The Attorney General’s Office, or AGU, had the largest number of authorizations identified by Folha, with at least 22 people cleared to travel. The federal government’s official travel panel had not yet published costs for those trips.
The Tocantins state government authorized Governor Wanderlei Barbosa, of the Republicans party, to travel with at least eight people, including first lady Karynne Sotero Campos, whose airfare will be paid by the state. The government did not disclose the total cost of allowances, hotels and tickets. It said Barbosa’s agenda was part of a strategy to strengthen Tocantins’s institutional presence and promote the state’s infrastructure, logistics, agribusiness and environmental potential. He is listed as a speaker on a panel about energy and the green and digital economy.
The Senate had received travel requests from at least four senators: Camilo Santana, Eduardo Gomes, Laércio Oliveira and Cid Gomes. The Chamber of Deputies said it would release information on lawmakers whose expenses would be covered once the data were consolidated.
The official presentation of the forum lists a broad Brazilian presence: 13 Superior Court of Justice ministers, three Supreme Court justices, four sitting TCU ministers, members of electoral and labor courts, regulatory agencies, public banks, state governments and Congress.

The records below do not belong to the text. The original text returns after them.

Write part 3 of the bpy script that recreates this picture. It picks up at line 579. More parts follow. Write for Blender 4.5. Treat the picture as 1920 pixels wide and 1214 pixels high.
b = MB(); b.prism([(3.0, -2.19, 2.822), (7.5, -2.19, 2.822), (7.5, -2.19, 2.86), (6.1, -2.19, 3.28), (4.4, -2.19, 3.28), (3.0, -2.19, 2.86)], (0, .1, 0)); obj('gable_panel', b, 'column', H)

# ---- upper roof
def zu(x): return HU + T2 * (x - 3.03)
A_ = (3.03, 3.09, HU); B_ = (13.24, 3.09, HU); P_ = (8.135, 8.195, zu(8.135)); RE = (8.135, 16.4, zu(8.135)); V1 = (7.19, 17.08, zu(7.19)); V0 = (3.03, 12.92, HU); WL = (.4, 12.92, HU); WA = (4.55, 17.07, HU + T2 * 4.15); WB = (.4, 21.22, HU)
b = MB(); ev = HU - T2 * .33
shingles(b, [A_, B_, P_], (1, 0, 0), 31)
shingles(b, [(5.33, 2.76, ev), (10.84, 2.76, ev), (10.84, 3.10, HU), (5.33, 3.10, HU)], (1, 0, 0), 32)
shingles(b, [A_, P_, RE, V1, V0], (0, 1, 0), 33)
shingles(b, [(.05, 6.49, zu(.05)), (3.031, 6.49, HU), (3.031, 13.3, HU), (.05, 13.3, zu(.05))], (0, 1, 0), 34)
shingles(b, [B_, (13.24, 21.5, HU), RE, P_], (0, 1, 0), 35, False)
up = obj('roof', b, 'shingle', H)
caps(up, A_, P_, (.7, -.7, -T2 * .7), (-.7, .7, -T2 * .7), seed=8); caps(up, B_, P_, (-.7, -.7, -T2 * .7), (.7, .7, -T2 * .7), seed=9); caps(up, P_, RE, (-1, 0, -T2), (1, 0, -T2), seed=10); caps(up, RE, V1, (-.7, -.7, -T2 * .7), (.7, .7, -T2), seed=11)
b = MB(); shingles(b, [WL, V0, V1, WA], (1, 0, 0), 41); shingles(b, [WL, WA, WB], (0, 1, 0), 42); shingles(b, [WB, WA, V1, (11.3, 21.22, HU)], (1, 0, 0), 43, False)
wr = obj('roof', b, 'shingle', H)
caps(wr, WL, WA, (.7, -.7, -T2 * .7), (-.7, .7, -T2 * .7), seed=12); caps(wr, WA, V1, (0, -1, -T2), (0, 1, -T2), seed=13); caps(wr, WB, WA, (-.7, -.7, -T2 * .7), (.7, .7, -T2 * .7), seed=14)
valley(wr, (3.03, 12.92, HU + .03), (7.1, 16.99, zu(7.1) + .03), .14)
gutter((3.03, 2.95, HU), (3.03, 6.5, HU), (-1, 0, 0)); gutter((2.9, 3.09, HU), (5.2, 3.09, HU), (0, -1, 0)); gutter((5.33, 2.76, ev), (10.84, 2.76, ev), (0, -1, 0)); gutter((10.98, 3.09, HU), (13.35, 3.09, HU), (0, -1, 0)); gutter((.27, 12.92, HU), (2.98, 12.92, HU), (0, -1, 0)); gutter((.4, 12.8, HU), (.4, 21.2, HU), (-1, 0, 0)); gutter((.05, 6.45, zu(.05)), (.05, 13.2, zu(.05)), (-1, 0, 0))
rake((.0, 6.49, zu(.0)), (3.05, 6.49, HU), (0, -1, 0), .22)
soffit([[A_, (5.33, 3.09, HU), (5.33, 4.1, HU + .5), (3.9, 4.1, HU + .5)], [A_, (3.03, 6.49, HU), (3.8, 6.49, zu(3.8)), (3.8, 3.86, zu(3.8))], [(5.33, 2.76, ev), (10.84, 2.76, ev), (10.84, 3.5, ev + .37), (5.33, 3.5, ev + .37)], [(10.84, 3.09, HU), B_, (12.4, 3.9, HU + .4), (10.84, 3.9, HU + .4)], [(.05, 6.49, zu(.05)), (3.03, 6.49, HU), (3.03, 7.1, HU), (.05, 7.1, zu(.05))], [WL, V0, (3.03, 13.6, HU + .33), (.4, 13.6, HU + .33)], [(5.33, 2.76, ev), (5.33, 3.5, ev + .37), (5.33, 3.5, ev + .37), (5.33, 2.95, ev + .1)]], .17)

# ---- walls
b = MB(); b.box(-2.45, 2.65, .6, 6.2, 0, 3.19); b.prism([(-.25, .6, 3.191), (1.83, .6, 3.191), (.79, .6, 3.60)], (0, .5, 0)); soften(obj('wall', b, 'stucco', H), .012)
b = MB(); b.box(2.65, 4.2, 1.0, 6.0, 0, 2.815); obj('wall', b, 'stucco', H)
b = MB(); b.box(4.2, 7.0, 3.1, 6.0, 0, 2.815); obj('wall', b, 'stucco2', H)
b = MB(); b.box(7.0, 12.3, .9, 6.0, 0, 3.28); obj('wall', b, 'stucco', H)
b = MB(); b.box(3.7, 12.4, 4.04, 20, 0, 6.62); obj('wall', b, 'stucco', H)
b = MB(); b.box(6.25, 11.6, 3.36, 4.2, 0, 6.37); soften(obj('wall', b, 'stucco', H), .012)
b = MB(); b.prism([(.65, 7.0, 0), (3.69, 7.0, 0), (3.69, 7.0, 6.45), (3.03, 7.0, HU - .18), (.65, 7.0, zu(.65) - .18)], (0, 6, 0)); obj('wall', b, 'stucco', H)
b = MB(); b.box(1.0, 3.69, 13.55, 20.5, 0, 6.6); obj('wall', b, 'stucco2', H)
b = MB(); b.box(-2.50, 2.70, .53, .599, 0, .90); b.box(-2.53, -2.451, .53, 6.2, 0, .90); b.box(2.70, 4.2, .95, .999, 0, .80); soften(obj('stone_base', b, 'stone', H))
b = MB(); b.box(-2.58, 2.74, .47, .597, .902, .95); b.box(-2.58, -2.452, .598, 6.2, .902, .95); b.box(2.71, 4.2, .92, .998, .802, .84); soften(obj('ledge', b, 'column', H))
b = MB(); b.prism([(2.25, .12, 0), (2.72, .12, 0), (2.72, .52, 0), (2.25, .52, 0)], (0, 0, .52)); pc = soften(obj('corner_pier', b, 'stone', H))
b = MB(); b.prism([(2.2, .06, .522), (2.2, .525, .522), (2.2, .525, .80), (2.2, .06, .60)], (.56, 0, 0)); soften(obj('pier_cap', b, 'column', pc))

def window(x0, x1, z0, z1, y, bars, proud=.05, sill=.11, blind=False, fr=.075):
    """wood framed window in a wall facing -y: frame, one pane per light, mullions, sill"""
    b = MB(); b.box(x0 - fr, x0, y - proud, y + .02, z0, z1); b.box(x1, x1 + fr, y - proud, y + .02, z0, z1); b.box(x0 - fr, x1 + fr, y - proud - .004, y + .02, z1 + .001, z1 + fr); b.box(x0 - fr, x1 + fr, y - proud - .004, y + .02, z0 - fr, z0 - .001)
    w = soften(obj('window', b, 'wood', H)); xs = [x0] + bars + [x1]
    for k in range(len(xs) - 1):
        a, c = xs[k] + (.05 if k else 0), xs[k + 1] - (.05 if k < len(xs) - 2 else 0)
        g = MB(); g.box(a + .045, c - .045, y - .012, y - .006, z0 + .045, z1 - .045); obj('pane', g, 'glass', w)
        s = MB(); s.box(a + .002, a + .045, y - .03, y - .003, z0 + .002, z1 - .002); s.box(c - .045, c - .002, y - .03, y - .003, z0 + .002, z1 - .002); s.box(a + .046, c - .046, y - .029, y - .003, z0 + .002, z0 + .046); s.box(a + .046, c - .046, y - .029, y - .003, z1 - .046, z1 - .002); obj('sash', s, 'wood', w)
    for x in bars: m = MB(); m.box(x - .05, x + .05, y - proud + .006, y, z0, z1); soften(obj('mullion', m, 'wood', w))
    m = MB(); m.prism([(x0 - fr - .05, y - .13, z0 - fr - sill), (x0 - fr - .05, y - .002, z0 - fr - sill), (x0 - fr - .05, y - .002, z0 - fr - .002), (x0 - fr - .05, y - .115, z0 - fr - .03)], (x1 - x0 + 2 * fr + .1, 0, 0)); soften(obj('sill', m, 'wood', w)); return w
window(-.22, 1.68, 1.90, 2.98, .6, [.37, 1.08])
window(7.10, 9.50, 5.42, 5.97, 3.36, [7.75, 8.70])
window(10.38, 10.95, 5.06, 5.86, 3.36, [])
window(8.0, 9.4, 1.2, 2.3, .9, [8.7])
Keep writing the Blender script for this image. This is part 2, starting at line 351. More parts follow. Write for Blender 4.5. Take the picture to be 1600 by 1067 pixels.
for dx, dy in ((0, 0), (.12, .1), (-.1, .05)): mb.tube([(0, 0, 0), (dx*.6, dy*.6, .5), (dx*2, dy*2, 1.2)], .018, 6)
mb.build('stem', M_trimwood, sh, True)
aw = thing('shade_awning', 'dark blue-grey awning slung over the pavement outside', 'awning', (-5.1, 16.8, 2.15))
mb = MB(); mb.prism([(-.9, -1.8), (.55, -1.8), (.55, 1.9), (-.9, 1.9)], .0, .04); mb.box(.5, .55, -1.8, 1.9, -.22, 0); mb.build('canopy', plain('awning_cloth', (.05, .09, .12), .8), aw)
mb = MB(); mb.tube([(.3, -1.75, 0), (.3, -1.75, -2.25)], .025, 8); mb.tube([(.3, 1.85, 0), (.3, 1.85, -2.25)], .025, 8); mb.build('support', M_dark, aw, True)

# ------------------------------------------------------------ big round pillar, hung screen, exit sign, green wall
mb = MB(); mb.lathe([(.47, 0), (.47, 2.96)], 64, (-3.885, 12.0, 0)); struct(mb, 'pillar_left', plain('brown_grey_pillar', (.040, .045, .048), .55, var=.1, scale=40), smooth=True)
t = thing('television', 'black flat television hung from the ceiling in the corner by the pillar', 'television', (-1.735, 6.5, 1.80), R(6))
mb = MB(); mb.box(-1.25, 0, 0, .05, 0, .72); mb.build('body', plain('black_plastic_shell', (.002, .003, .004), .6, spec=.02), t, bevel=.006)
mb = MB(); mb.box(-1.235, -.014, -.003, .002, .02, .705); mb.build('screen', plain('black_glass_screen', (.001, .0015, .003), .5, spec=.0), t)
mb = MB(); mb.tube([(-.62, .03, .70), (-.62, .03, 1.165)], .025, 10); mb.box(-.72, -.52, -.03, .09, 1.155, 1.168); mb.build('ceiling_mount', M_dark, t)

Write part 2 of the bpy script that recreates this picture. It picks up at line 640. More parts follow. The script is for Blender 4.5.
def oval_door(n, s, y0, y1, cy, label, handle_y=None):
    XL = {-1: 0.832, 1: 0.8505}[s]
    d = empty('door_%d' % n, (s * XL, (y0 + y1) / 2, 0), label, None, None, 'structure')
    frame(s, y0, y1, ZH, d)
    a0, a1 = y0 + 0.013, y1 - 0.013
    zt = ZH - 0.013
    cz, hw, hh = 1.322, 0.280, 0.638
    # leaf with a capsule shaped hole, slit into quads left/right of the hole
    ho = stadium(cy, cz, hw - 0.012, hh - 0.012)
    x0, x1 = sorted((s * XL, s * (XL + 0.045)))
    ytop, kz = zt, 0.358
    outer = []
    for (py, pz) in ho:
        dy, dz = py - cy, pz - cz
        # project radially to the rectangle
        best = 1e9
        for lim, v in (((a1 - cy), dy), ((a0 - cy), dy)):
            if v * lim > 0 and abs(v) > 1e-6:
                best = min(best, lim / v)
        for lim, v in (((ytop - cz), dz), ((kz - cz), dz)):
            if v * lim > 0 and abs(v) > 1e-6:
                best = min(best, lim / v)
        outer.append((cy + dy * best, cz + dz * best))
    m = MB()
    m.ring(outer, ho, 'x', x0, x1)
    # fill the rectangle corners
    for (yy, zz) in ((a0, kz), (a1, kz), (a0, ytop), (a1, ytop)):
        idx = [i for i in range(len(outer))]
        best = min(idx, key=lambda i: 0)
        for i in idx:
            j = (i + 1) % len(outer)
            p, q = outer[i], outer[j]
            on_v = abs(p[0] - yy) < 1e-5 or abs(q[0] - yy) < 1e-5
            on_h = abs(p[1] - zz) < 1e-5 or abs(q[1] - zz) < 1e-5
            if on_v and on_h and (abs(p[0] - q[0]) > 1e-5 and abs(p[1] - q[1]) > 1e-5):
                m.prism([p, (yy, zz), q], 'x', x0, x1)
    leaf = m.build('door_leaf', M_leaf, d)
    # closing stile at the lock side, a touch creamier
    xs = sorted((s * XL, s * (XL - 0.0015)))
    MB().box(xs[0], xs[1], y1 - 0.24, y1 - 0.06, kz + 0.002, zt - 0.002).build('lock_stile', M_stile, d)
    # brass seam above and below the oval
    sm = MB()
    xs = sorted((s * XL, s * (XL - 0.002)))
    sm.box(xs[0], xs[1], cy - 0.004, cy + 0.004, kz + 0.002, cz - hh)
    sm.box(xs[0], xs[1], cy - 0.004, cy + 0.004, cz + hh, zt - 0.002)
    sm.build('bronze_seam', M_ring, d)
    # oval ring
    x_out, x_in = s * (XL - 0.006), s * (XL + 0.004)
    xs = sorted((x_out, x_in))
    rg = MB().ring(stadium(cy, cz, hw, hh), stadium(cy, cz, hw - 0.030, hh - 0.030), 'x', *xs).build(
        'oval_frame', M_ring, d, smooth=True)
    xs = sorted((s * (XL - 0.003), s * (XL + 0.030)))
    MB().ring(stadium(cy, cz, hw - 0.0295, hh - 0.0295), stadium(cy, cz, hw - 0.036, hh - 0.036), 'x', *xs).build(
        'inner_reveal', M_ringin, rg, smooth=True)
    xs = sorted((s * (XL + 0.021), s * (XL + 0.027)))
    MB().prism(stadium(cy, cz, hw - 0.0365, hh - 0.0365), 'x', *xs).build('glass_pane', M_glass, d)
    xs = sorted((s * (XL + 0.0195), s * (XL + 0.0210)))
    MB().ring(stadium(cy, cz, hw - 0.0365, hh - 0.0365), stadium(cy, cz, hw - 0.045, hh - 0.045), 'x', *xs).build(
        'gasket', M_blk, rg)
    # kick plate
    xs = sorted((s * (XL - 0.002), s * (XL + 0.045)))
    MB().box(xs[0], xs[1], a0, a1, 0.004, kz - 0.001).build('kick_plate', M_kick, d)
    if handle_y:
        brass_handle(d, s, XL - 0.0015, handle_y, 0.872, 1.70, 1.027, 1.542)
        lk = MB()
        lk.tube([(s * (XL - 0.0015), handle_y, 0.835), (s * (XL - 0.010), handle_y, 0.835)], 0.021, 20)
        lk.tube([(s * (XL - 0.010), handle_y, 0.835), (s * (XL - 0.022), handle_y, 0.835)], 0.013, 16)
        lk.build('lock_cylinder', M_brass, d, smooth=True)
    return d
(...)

It also lists international speakers including New York Times columnist Thomas Friedman and economist Joel Mokyr.
The forum’s organizers said in a statement that the meeting is “strictly academic,” promoted by teaching and research institutions, and focused on legal, institutional and scientific debate on matters of public interest. They said any participation by public officials results from decisions made independently by their own institutions under their internal administrative rules.
The event has drawn scrutiny in Brasília because it brings together judges, politicians, regulators, lawyers and business figures abroad, often with public travel funding and private social events around the official program. Previous reporting by Estadão on the 2024 edition identified R$1.34 million in public spending on allowances and airfare for authorities and staff who attended that year’s forum, though those figures refer to an earlier edition and are not part of Folha’s 2026 tally.
Gilmar Mendes has rejected criticism of the Lisbon venue and of the event’s political significance. In an interview with Folha, he said the 2026 edition may be one of the largest yet, with more than 470 speakers and competition for seats. The forum said participation in academic conferences is historically part of public-sector training, technical exchange and institutional capacity-building.